There was, for a start, no mention of air strikes and no mention of raids by the U.S. Joint Special Operations Command, which has become so effective at targeting terrorist networks in countries such as Iraq and Afghanistan. Both will be necessary to do serious damage to Sunni and Shiite extremists–America’s enemies–who are operating en masse in both Syria and Iraq.

Sending in 300 military personnel to work with the Iraqi Security Forces will enhance American awareness of Iraqi military operations and could potentially help honest officers to resist sectarian orders from Nouri al-Maliki’s henchmen. But there is a danger in embedding U.S. forces only with the Iraqi military when it has become so heavily politicized by Shiite operatives. It is vital that the U.S. not be seen as taking a side in this sectarian conflict and that we not become an enabler of Maliki’s sectarian agenda.

For this reason it is imperative that U.S. personnel work closely not only with the Iraqi military but also with the Kurdish peshmerga and whatever anti-ISIS forces can be cobbled together among the Sunnis–call it the Son of the Sons of Iraq (as the Anbar Awakening militia was known). Moreover, it is imperative that the U.S. not forget about the “S”–Syria”–in ISIS. We need to hit ISIS on both sides of the Syria-Iraq border, which will require doing much more to train and equip the Free Syrian Army and possibly support their operations with air power.

But doing all this–partnering with Sunnis and Kurds and the Free Syrian Army as well as the Iraqi Security Forces; launching air strikes and Special Operations raids–will require a commitment much larger than 300 troops. I don’t have an order of battle worked out, but I’m guessing we are talking about a minimum of a few thousand troops–in other words at least the number that Obama was prepared to leave behind after 2011 if a Status of Forces Agreement had been worked out. Doing that, of course, would require the president to admit he was wrong to pull the U.S. troops out in the first place, but absent such an implicit admission it is hard to see how Iraq can be stabilized.

I don’t mean to slight the political element, which will ultimately be the most important. I have repeatedly argued and still believe that one of our primary objectives has to be Maliki’s removal and replacement with a more inclusive leader. I am happy to see the administration signaling that it agrees. But on the issue of tactics and timing I am becoming convinced that it is counterproductive to premise greater U.S. military action on political progress in Baghdad. We need to pursue both lines of operation, political and military, simultaneously. In fact the greater commitment we make militarily to Iraq’s future, the more say we will have in the formation of the next government.

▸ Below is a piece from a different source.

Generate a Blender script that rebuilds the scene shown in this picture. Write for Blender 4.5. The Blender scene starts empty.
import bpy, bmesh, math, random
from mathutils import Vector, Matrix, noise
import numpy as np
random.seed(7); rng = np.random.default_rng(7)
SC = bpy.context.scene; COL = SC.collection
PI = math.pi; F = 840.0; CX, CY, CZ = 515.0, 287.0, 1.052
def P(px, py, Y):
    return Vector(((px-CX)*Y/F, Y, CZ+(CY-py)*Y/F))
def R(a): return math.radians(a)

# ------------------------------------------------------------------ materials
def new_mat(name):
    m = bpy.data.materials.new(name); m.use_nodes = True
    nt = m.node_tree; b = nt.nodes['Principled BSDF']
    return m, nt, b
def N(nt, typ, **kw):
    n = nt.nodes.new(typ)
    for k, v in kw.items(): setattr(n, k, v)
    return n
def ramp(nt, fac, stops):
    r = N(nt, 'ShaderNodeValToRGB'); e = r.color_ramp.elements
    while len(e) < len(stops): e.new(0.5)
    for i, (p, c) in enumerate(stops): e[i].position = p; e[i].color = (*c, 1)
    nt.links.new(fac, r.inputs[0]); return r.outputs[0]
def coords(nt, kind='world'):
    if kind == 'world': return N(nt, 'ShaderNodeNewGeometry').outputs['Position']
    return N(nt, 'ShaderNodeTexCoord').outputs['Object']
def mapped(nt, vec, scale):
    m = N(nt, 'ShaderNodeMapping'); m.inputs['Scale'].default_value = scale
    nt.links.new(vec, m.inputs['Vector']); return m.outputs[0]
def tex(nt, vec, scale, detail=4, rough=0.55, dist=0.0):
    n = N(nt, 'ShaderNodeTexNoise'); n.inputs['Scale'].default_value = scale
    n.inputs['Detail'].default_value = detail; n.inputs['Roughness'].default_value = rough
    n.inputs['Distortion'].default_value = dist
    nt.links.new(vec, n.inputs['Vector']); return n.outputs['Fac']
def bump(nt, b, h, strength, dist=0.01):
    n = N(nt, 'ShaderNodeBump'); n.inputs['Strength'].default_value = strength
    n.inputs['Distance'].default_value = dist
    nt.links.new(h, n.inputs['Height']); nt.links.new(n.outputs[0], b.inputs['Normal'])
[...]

This, by the way, is a task that Obama needs to stop delegating to Joe Biden and others. He needs to make the same realization that George W. Bush made, which is that the future of U.S. interests in the region–and of his presidency–are dependent on a successful outcome in Iraq and therefore it behooves the commander in chief to get more personally involved in all matters pertaining to Iraq. The president, whoever he is, brings more gravitas to the negotiating table than a vice president or an ambassador. Alas there is still no sense that Obama is giving Iraq–and Syria–the kind of focus and attention and resources that these countries deserve in their hour of crisis.